La iniciativa presidencial sobre derechos y cultura indígenas nos obliga a revisar los conceptos de ``autonomía'', ``soberanía'' e ``igualdad ante la ley''. Con excepción del concepto de ``igualdad'', entronizado como derecho fundamental durante el entusiasmo republicano de la Revolución Francesa --un rasero legal para medir a la ciudadanía sin distinción de raza, cuna, religión o fortuna-- los conceptos de ``autonomía'' y ``soberanía'' han estado siempre ligados a la integridad territorial e identificados con las luchas de independencia. En los Estados modernos, empero, el significado preciso de esos conceptos es cada día más elusivo porque, en la promiscuidad del Tratado de Maastricht, los Estados miembros han cedido parte de su soberanía al parlamento europeo, los súbditos mantienen su ``nacionalidad'' original mientras ostentan la ``ciudadanía'' europea, y el concepto jurídico de autonomía se ha restringido sustancialmente para permitir que ciertas comunidades no soberanas, en el contexto del derecho internacional --como las provincias autonómicas españolas y, ahora, Escocia-- puedan escoger libremente las normas nacionales a las que se someten en el ámbito de su propia competencia. En este entorno internacional surgen las reclamaciones de autonomía de nuestros pueblos indígenas, y se confirma el empecinamiento oficial por una anacrónica ``igualdad ante la ley'' que, de no ser oportunamente derrotada, pudiera desembocar en el etnocidio.

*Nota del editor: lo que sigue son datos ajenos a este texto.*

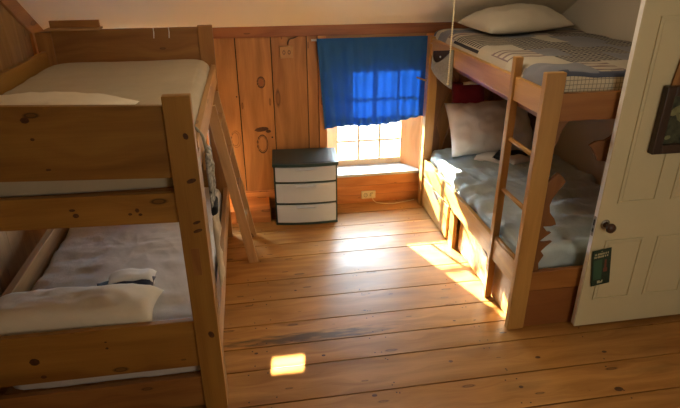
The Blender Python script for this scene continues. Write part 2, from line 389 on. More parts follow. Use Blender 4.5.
def pillow(w, l, h, T, seed=0, n=30, wr=.010, pinch=.06, flat=.55, p=2.6):
    bm = BM(); uvl = bm.loops.layers.uv.active; top, bot = [], []
    for i in range(n+1):
        rt_, rb = [], []
        for j in range(n+1):
            u, v = 2*i/n-1, 2*j/n-1
            e = (max(0, 1-abs(u)**p)*max(0, 1-abs(v)**p))**.5
            px = u*w/2*(1-pinch*(1-abs(u))*0-pinch*(1-v*v)*abs(u)**3); py = v*l/2*(1-pinch*(1-u*u)*abs(v)**3)
            q = Vector((px*7, py*7, seed*5.3)); d = noise.noise(q)+.5*noise.noise(q*2.4)-abs(noise.noise(q*1.6+Vector((9, 3, 1))))
            zt = h*.62*e+d*wr*min(1, e*2.5)
            zb = -h*.38*e*flat-noise.noise(q+Vector((4, 4, 4)))*wr*.3*e
            border = i in (0, n) or j in (0, n)
            vt = bm.verts.new(T @ Vector((px, py, zt))); rt_.append(vt)
            rb.append(vt if border else bm.verts.new(T @ Vector((px, py, zb))))
        top.append(rt_); bot.append(rb)
    for i in range(n):
        for j in range(n):
            f = bm.faces.new([top[i][j], top[i+1][j], top[i+1][j+1], top[i][j+1]]); f.smooth = True
            f = bm.faces.new([bot[i][j+1], bot[i+1][j+1], bot[i+1][j], bot[i][j]]); f.smooth = True
    for f in bm.faces:
        for l_ in f.loops: l_[uvl].uv = (l_.vert.co.x, l_.vert.co.y)
    bmesh.ops.recalc_face_normals(bm, faces=bm.faces)
    return bm
def TR(loc, rx=0, ry=0, rz=0):
    return Matrix.Translation(loc) @ Matrix.Rotation(R(rz), 4, 'Z') @ Matrix.Rotation(R(ry), 4, 'Y') @ Matrix.Rotation(R(rx), 4, 'X')
def disc(bm, c, a, b_, nrm, mi, n=12, rot=0, ring=None):
    """flat ellipse (or ring) let into a face, nrm = 'y' or 'z' or 'x'"""
    c = Vector(c); ax = {'y': (Vector((1, 0, 0)), Vector((0, 0, 1))), 'z': (Vector((1, 0, 0)), Vector((0, 1, 0))), 'x': (Vector((0, 1, 0)), Vector((0, 0, 1)))}[nrm]
    U = ax[0]*math.cos(rot)+ax[1]*math.sin(rot); V = -ax[0]*math.sin(rot)+ax[1]*math.cos(rot)
    o = [bm.verts.new(c+U*a*math.cos(2*math.pi*k/n)*(1+.08*math.sin(3*k))+V*b_*math.sin(2*math.pi*k/n)) for k in range(n)]
    if ring:
        i_ = [bm.verts.new(c+U*a*ring*math.cos(2*math.pi*k/n)+V*b_*ring*math.sin(2*math.pi*k/n)) for k in range(n)]
        for k in range(n):
            f = bm.faces.new([o[k], o[(k+1) % n], i_[(k+1) % n], i_[k]]); f.material_index = mi
    else:
        f = bm.faces.new(o); f.material_index = mi

# ================================================================ the setting
YB = 4.45; XL = -1.48; XR = 2.58; YN = -1.3
# floor
bm = BM()
edges = [4.72, 4.45, 4.22, 3.99, 3.76, 3.56, 3.25, 3.01, 2.76, 2.55, 2.36, 2.10, 1.86, 1.62, 1.40, 1.16, .9, .65, .4, .15, -.1, -.35, -.6, -.85, -1.1, -1.3]
box(bm, XL-.1, XR+.3, YN-.05, 4.7, -.06, -.022, 'x', 1)
for a, b_ in zip(edges, edges[1:]):
    # some rows are made of two lengths
    cut = random.choice([None, None, random.uniform(-.1, 1.3)])
    xs = [XL-.1, XR+.3] if cut is None or b_ > 2 else [XL-.1, cut, XR+.3]
    for x0, x1 in zip(xs, xs[1:]):
        box(bm, x0+.001, x1-.001, b_+.0045, a-.0045, -.022, 0, 'x', 0)
    if b_ > 1.3 and a < 4.5:
        for x in (-.1, .0, .62, .66, 1.25, 1.28, 1.85):
            for yy in (b_+.035, a-.035):
                disc(bm, (x+random.uniform(-.03, .03), yy+random.uniform(-.01, .01), .0006), .0045, .0045, 'z', 2, 8)
for x, y, a, b_ in ((1.40, 2.44, .03, .010), (.13, 2.58, .012, .010), (.30, 2.42, .014, .01), (1.0, 2.25, .016, .012), (.52, 2.07, .018, .012), (1.5, 2.2, .02, .012), (.62, 2.80, .012, .008), (.83, 2.95, .02, .008), (1.9, 2.18, .018, .012), (-.08, 2.5, .014, .01), (.2, 3.1, .012, .009), (1.15, 2.6, .012, .008), (1.8, 1.9, .03, .02), (1.3, 2.0, .016, .012)):
    disc(bm, (x, y, .0005), a*.8, b_*.8, 'z', 3, 12)
struct('floor', bm, [M['floor'], M['gap'], M['nail'], M['knotwood']], bev=.0)

# back wall: openings for two windows
OP = [(.62, 1.46, .28, 1.36), (-1.28, -.44, .28, 1.36)]
bm = BM()
def shell(x0, x1, z0, z1): box(bm, x0, x1, YB+.02, 4.72, z0, z1, 'x', 1)
shell(XL-.1, -1.28, -.05, 1.75); shell(-.44, .62, -.05, 1.75); shell(1.46, XR+.1, -.05, 1.75)
for o in OP: shell(o[0], o[1], -.05, o[2]); shell(o[0], o[1], o[3], 1.75)
xs = [XL, -1.28], [-.44, -.39], [-.39, -.10], [-.10, .18], [.18, .465], [.465, .555], [1.50, 1.78], [1.78, 2.1], [2.1, 2.36], [2.36, XR]
for a, b_ in xs:
    box(bm, a+.004, b_-.004, YB, YB+.02, .165 if a < .1 else .0, 1.485, 'z', 0)
for o in OP: box(bm, o[0]-.06, o[1]+.06, YB, YB+.02, o[3], 1.485, 'x', 0)
# large knots
for (x, z, a, b_, g_) in ((.085, 1.13, .034, .048, .80), (.085, 1.13, .024, .036, .88), (.065, .605, .047, .085, .86), (.065, .605, .036, .068, .93), (-.16, .66, .03, .06, .93), (-.155, .66, .04, .075, .95)):
    disc(bm, (x, YB-.0008, z), a, b_, 'y', 4, 24, ring=g_)
disc(bm, (.065, YB-.0012, .735), .058, .020, 'y', 4, 14, rot=.1); disc(bm, (.12, YB-.0014, .715), .022, .014, 'y', 4, 10); disc(bm, (.085, YB-.0006, 1.13), .020, .028, 'y', 3, 16)
disc(bm, (.15, YB-.0008, .66), .008, .008, 'y', 2, 10); disc(bm, (-.12, YB-.0008, 1.02), .006, .006, 'y', 2, 10)
struct('wall_back', bm, [M['wallwood'], M['gap'], M['nail'], M['trimwood'], M['knotwood']])
bm = BM(); box(bm, XL, XR, YB-.02, YB+.02, 1.485, 1.60, 'x'); struct('trim_1', bm, M['trimwood'], bev=.003)
bm = BM(); box(bm, XL, .56, YB-.012, YB+.02, .165, .175, 'x', 0); box(bm, XL, .56, YB-.012, YB, .0, .165, 'x', 0)
box(bm, XL, .09, 4.17, YB-.012, 0, .118, 'x', 0); struct('baseboard_back', bm, M['wallwood2'], bev=.004)
# boards under the window and the sill
bm = BM()
for z0, z1 in ((0, .075), (.078, .165), (.168, .262)): box(bm, .56, 1.53, YB-.03, YB+.015, z0, z1, 'x')
struct('baseboard_window', bm, M['wallwood2'], bev=.003)

def window(idx, o):
    x0, x1, z0, z1 = o; gx0, gx1 = x0+.12, x1-.13; YG = 4.65
    bm = BM()
    # splayed wooden reveals
    for xa, xb in ((x0, gx0), (x1, gx1)):
        s = 1 if xa < xb else -1
        prism(bm, [(xa, YB), (xb, YG-.02), (xb-s*.03, YG-.02), (xa-s*.012, YB+.02)], z0, z1, 'z', 0, axis='z')
    box(bm, x0, x1, YB+.005, YG, z1-.02, z1, 'x', 0)
    r_ = struct('window_%d' % idx, bm, M['wallwood2'])
    bm = BM(); box(bm, x0-.005, x1+.02, YB-.045, YG+.0, z0-.018, z0+.008, 'x'); f = obj('window_sill', bm, M['palesill'], r_, .004)
    bm = BM()
    box(bm, x0-.065, x0, YB-.022, YB+.01, z0-.02, 1.485, 'z'); box(bm, x1, x1+.06, YB-.022, YB+.01, z0-.02, 1.485, 'z')
    obj('casing', bm, M['wallwood2'], r_, .003)
    bm = BM()
    box(bm, gx0-.05, gx0, YG-.03, YG+.03, z0, z1, 'z'); box(bm, gx1, gx1+.05, YG-.03, YG+.03, z0, z1, 'z')
    box(bm, gx0, gx1, YG-.02, YG+.03, z0+.008, z0+.065, 'x'); box(bm, gx0, gx1, YG-.02, YG+.03, z1-.07, z1-.02, 'x')
    box(bm, gx0, gx1, YG-.015, YG+.03, .855, .895, 'x')
    sf = obj('window_frame', bm, M['frame'], r_, .003)
    bm = BM()
    for k in (1, 2):
        x = gx0+(gx1-gx0)*k/3; box(bm, x-.010, x+.010, YG-.016, YG+.015, z0+.065, z1-.07, 'z')
    for z in (.52, .69, 1.05): box(bm, gx0, gx1, YG-.010, YG+.013, z-.009, z+.009, 'x')
    obj('muntin', bm, M['frame'], sf)
    bm = BM(); box(bm, gx0, gx1, YG+.001, YG+.004, z0+.06, z1-.06, 'x'); obj('pane', bm, M['glass'], sf)
M['palesill'] = plain('worn bluish painted sill', (.56, .57, .56), .5, var=.12, vscale=14)
window(1, OP[0]); window(2, OP[1])

# side walls
bm = BM(); box(bm, XL-.12, XL-.02, YN, 4.72, -.05, 2.6, 'y', 1)
y = YN
while y < YB:
    w = random.choice((.2, .24, .27)); y2 = min(y+w, YB); box(bm, XL-.02, XL, y+.002, y2-.002, 0, 2.6, 'z', 0); y = y2
struct('wall_left', bm, [M['palewood'], M['gap']])
SL = .62
bm = BM(); prism(bm, [(YB, 1.555), (YB, 1.415), (2.6, 1.415+SL*1.85), (2.6, 1.555+SL*1.85)], XL, XL+.022, 'y', 0, axis='x')
struct('trim_2', bm, M['wallwood'], bev=.003)
bm = BM(); box(bm, XL, XL+.02, 4.17, 4.25, 0, 1.59, 'z'); struct('trim_3', bm, M['wallwood'], bev=.003)
bm = BM(); box(bm, XR, XR+.1, 2.52, 4.72, -.05, 2.6); box(bm, XR, XR+.1, YN, 1.6, -.05, 2.6); box(bm, XR, XR+.1, 1.6, 2.52, 2.05, 2.6)
box(bm, XR+.2, XR+.3, YN, 4.72, -.05, 2.6); struct('wall_right', bm, M['wallpaint'])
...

La ``igualdad ante la ley'', históricamente identificada como la columna vertebral del ideal democrático, es reconocida por el derecho moderno como un elemento fundamental de la justicia. Pero resultaría demagógico caracterizarla como una imposición mecánica de los mismos derechos y obligaciones para todos, porque ello implicaría abandonar a quienes requieren protección especial del Estado: las mujeres, los menores y las minorías étnicas. El gobierno, en cambio, aferrándose al concepto universal de la egalité republicana, presentó su iniciativa afirmando, orgullosamente, que el texto ``parte del principio jurídico (...) de la igualdad de todos los mexicanos ante la ley y los órganos jurisdiccionales'': un sofisma incompatible con los modernos Estados nacionales, cuya subsistencia depende de un complejo proceso de concesiones constantes a favor de las minorías. Por otra parte, una ``igualdad ante la ley'' destinada a borrar todas las distinciones entre los mexicanos, impediría la aplicación de los sistemas normativos de los pueblos indígenas para la solución de sus conflictos internos: un derecho histórico que les ha sido escamoteado por el empeño oficial de fusionar las etnias. La actitud de nuestro gobierno contrasta con la modernidad de algunas provincias autonómicas canadienses, que han obtenido el reconocimiento constitucional de su ``derecho a la diversidad'' para preservar su integridad cultural.
Resulta obvio que el concepto moderno de autonomía, como una forma extrema de descentralización, incomoda al gobierno. Por eso, tanto el proyecto legislativo del 19 de diciembre de 1996 como la más reciente iniciativa de reformas constitucionales, evitan reconocer, expresamente, el derecho de las etnias a una autonomía consistente con la integridad del Estado mexicano. A manera de compromiso, se reconoció un insípido derecho a la libre determinación, expresada en la penumbra de un marco de autonomía. En la exposición de motivos, sin embargo --donde las palabras no tienen efectos obligatorios-- la iniciativa ofrece su propia definición de autonomía: una que ``excluye privilegios o fueros'' --¡dale con la igualdad ante la ley!-- y que ``rechaza (...) excluir a los indígenas (...) con la justificación de protegerlos''. El gobierno asegura, sin demostrarlo, que su autonomía sui generis ``contribuirá a la democracia, la soberanía y la unidad nacionales''.
Regreso al tema de la soberanía. Mientras el gobierno la esgrime hasta el cansancio para desmantelar municipios autónomos, expulsar observadores extranjeros y enviar mensajes subliminales al EZLN, en el resto del mundo Felipe González propone ``desacralizarla'', florecen las provincias autonómicas, ha comenzado la acuñación de la moneda única europea y las naciones civilizadas aceptan que la soberanía deber ser acotada por el respeto a los derechos humanos y la protección ambiental, entre otros valores tutelados por el derecho internacional.